When the memory controller’s WPQ overflows, it has no choice but just to write data in-place after undo logging the pre-image of the updated location. The undo logging works just like normal logging, in which the data in the updated address is first copied to a separate logging area allocated on the NVM, persisted, and then the target address is updated. The global transaction ID is also written into the log header to help deciding whether the log needs to be applied. During crash recovery, we first check whether one or more undo log exists, and that whether the undo log entries belong to committed transactions. If logs exist, and they do not belong to committed transaction (i.e. transaction ID in the header larger than most recent committed ID), these logs are applied to the target locations in reverse chronological order (i.e. younger entries first). If logs belong to committed transactions, they are simply discarded. The paper suggests that the OS is responsible for allocating the log space and performing GC to reclaim stale entries.
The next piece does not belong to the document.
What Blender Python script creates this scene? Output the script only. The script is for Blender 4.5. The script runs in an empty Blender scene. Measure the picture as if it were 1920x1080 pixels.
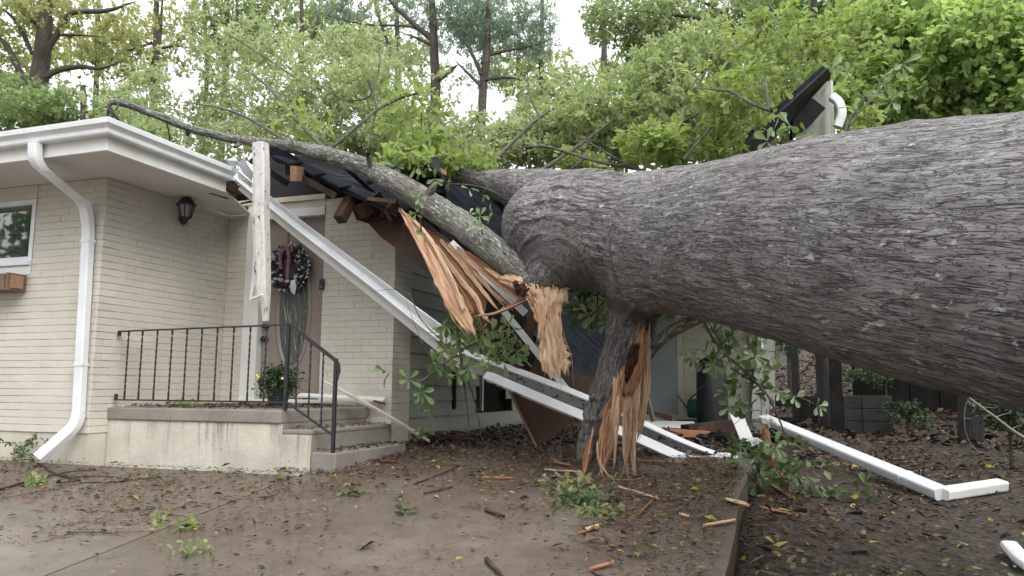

During recovery, memory controllers first restore the content of the WPQ and the most recent committed transaction array. A BIOS thread calculates the most recent committed transaction ID for each thread in the array by computing the maximum thread-local transaction ID over all memory controllers. Note that memory controllers may not agree with each other about the maximum committed transaction ID, since at the time of the crash, some messages may have been delivered and processed, while others are not. After computing the vector, we first roll back transactions that have overflowed the WPQ but not committed as described in the previous paragraph. We then discard entries in the WPQ that belong to uncommitted transactions (we ignore the speculative bit, since it can be that the transaction is committed but the speculative bits are not cleared). In the last step, we drain the memory controller’s WPQ by writing back all entries to the NVM in the transaction order. Execution could resume after the recovery has been completed.